== Task ==
Pictures stay out. Extract the lines below from the first one through the line with "COL = S.collection", both included.

== Collected data ==
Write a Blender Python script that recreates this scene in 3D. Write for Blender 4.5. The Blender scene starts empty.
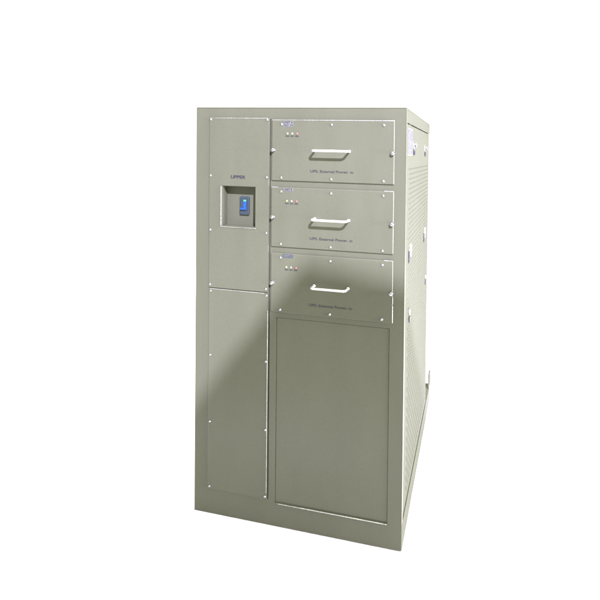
import bpy, bmesh, math, random
from mathutils import Vector, Matrix
random.seed(4)
S = bpy.context.scene
COL = S.collection

# ---------------------------------------------------------------- camera
cam = bpy.data.objects.new('camera', bpy.data.cameras.new('camera'))
COL.objects.link(cam)
yaw, pitch, roll = 0.24304, -0.01344, -0.01248
M = Matrix.Rotation(yaw, 3, 'Z') @ Matrix.Rotation(pitch, 3, 'X') @ Matrix.Rotation(roll, 3, 'Y')
r_, f_, u_ = M.col[0], M.col[1], M.col[2]
cm = Matrix((( r_[0], u_[0], -f_[0], 1.19751), (r_[1], u_[1], -f_[1], -1.99048),
             (r_[2], u_[2], -f_[2], 1.60318), (0, 0, 0, 1)))
cam.matrix_world = cm
cam.data.sensor_width = 36
cam.data.lens = 498.128 / 600 * 36
cam.data.shift_x = -50 / 600
cam.data.shift_y = -137.868 / 600
cam.data.clip_end = 500
S.camera = cam

# ---------------------------------------------------------------- world, lamps, exposure
w = bpy.data.worlds.new("World"); S.world = w; w.use_nodes = True
bg = w.node_tree.nodes['Background']
bg.inputs[0].default_value = (1.0, 1.0, 0.95, 1); bg.inputs[1].default_value = 1.15
S.view_settings.view_transform = 'Standard'; S.view_settings.look = 'None'
S.view_settings.exposure = .13; S.view_settings.gamma = 1

def area(name, loc, target, size, power, color):
    d = bpy.data.lights.new(name, 'AREA'); d.shape = 'SQUARE'; d.size = size
    d.energy = power; d.color = color
    o = bpy.data.objects.new(name, d); COL.objects.link(o); o.location = loc
    o.rotation_euler = (Vector(target) - Vector(loc)).to_track_quat('-Z', 'Y').to_euler()
    return o
LD = Vector((.62, -1, .85))                       # direction from the cabinet towards the key lamp
C0 = Vector((.52, 0, 1.15))
kd = bpy.data.lights.new('key_lamp', 'SPOT'); kd.energy = 18800; kd.color = (.615, .585, .86)
kd.shadow_soft_size = .055; kd.spot_size = math.radians(21); kd.spot_blend = .35
ko = bpy.data.objects.new('key_lamp', kd); COL.objects.link(ko); ko.location = C0 + LD * 5.2
ko.rotation_euler = (-LD).to_track_quat('-Z', 'Y').to_euler()
area('side_lamp', (5.4, -.2, 1.05), (.94, .5, .7), 1.6, 1400, (.86, .81, 1))
area('overhead_fill', (.9, .6, 5.2), (.9, .6, 0), 4.5, 480, (1, 1, .78))  # added fill to whiten the floor and lift upper edges, no known source

# ---------------------------------------------------------------- materials
def mat(name, col, rough=.5, metal=0, spec=.5):
    m = bpy.data.materials.new(name); m.use_nodes = True
    b = m.node_tree.nodes['Principled BSDF']
    b.inputs['Base Color'].default_value = (*col, 1); b.inputs['Roughness'].default_value = rough
    b.inputs['Metallic'].default_value = metal; b.inputs['Specular IOR Level'].default_value = spec
    return m
def noise_bump(m, scale, strength, dist=.001, var=0.0, rvar=0.0):
    nt = m.node_tree; b = nt.nodes['Principled BSDF']; N = nt.nodes.new; L = nt.links.new
    geo = N('ShaderNodeNewGeometry')
    n = N('ShaderNodeTexNoise'); n.inputs['Scale'].default_value = scale; n.inputs['Detail'].default_value = 3
    L(geo.outputs['Position'], n.inputs['Vector'])
    bp = N('ShaderNodeBump'); bp.inputs['Strength'].default_value = strength; bp.inputs['Distance'].default_value = dist
    L(n.outputs['Fac'], bp.inputs['Height'])
    n3 = N('ShaderNodeTexNoise'); n3.inputs['Scale'].default_value = 2.3; n3.inputs['Detail'].default_value = 1
    L(geo.outputs['Position'], n3.inputs['Vector'])
    bp2 = N('ShaderNodeBump'); bp2.inputs['Strength'].default_value = .25; bp2.inputs['Distance'].default_value = .02
    L(n3.outputs['Fac'], bp2.inputs['Height']); L(bp.outputs['Normal'], bp2.inputs['Normal'])
    L(bp2.outputs['Normal'], b.inputs['Normal'])
    if var:
        n2 = N('ShaderNodeTexNoise'); n2.inputs['Scale'].default_value = 8; n2.inputs['Detail'].default_value = 5
        st_ = N('ShaderNodeVectorMath'); st_.operation = 'MULTIPLY'; st_.inputs[1].default_value = (1, 1, .3)
        L(geo.outputs['Position'], st_.inputs[0]); L(st_.outputs[0], n2.inputs['Vector'])
        n4 = N('ShaderNodeTexNoise'); n4.inputs['Scale'].default_value = 150; n4.inputs['Detail'].default_value = 2
        L(geo.outputs['Position'], n4.inputs['Vector'])
        ad = N('ShaderNodeMath'); ad.operation = 'ADD'; L(n2.outputs['Fac'], ad.inputs[0]); L(n4.outputs['Fac'], ad.inputs[1])
        mr = N('ShaderNodeMapRange'); mr.inputs['From Min'].default_value = .6; mr.inputs['From Max'].default_value = 1.4
        mr.inputs['To Min'].default_value = 1 - var; mr.inputs['To Max'].default_value = 1 + var
        L(ad.outputs[0], mr.inputs['Value'])
        mx = N('ShaderNodeVectorMath'); mx.operation = 'SCALE'
        mx.inputs[0].default_value = b.inputs['Base Color'].default_value[:3]
        L(mr.outputs[0], mx.inputs['Scale']); L(mx.outputs[0], b.inputs['Base Color'])
        rr = N('ShaderNodeMapRange'); rr.inputs['To Min'].default_value = b.inputs['Roughness'].default_value - rvar
        rr.inputs['To Max'].default_value = b.inputs['Roughness'].default_value + rvar
        L(n2.outputs['Fac'], rr.inputs['Value']); L(rr.outputs[0], b.inputs['Roughness'])
PAINT = mat('grey_green_paint', (.0615, .0645, .0400), .38, spec=.28); noise_bump(PAINT, 420, .2, .0007, .09, .1)
SIDE = mat('side_panel_paint', (.062, .066, .045), .65, spec=.04); noise_bump(SIDE, 420, .15, .0006, .06, .05)
STEEL = mat('bright_steel', (.62, .60, .57), .34, .6)
HIGHLIGHT = mat('edge_highlight_metal', (.42, .42, .40), .42, 1); noise_bump(HIGHLIGHT, 90, .5, .002, .45, .1)  # pale metal standing in for light caught along the sheet edges
SCREW = mat('screw_steel', (.32, .32, .33), .28, 1)
DARK = mat('cabinet_inside', (.03, .032, .028), .8)
INNER = mat('inner_liner', (.062, .066, .040), .7)
INK = mat('blue_black_ink', (.006, .007, .012), .5)
TAGBLUE = mat('tag_blue_film', (.026, .030, .042), .35)
TAGPALE = mat('tag_pale_film', (.085, .088, .080), .35)
PAPER = mat('sticker_paper', (.072, .072, .060), .5)
PAPERINK = mat('sticker_ink', (.035, .04, .07), .5)
BRK = mat('breaker_plastic', (.011, .021, .028), .5)
LEV = mat('blue_lever_plastic', (.001, .040, .36), .4)
GRN = mat('green_marker_plastic', (.05, .45, .12), .4)
YEL = mat('amber_lens', (.22, .20, .08), .4); PAL = mat('clear_lens', (.19, .22, .16), .4); RED = mat('red_lens', (.22, .05, .045), .4)
LOCK = mat('latch_dark_steel', (.022, .022, .026), .4, .0)
WHITE = mat('white_floor', (.92, .92, .92), .9, spec=0)
noise_bump(WHITE, 60, .02)
BLACK = mat('black_board', (.02, .02, .02), .9)

# ---------------------------------------------------------------- helpers
W, H, D = .936, 1.8, 1.06
CORR = {(0, 1): (-.0026, .0075), (1, 1): (-.0008, -.0037), (1, 0): (.002, .001), (0, 0): (.0027, -.001)}
def warp(v):
    # the sheet metal is a few millimetres out of square
    a, c = max(0, min(1, v.x / W)), max(0, min(1, v.z / H))
    dx = dz = 0
    for (i, k), (px, pz) in CORR.items():
        ww = (a if i else 1 - a) * (c if k else 1 - c); dx += px * ww; dz += pz * ww
    return Vector((v.x + dx, v.y, v.z + dz))
def obj(name, bm, m, parent=None, smooth=False, wp=True, mats=None):
    if wp:
        for v in bm.verts: v.co = warp(v.co)
    n = max(1, len(bm.verts)); lo = Vector((1e9,) * 3); hi = -lo
    for v in bm.verts:
        for i in range(3): lo[i] = min(lo[i], v.co[i]); hi[i] = max(hi[i], v.co[i])
    c = (lo + hi) / 2
    for v in bm.verts: v.co -= c
    me = bpy.data.meshes.new(name); bm.to_mesh(me); bm.free()
    for x in (mats or [m]): me.materials.append(x)
    if smooth:
        for p in me.polygons: p.use_smooth = True
    o = bpy.data.objects.new(name, me); COL.objects.link(o)
    o['_c'] = list(c)
    if parent:
        o.parent = parent; o.location = c - Vector(parent['_c'])
    else: o.location = c
    return o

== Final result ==
Write a Blender Python script that recreates this scene in 3D. Write for Blender 4.5. The Blender scene starts empty.
import bpy, bmesh, math, random
from mathutils import Vector, Matrix
random.seed(4)
S = bpy.context.scene
COL = S.collection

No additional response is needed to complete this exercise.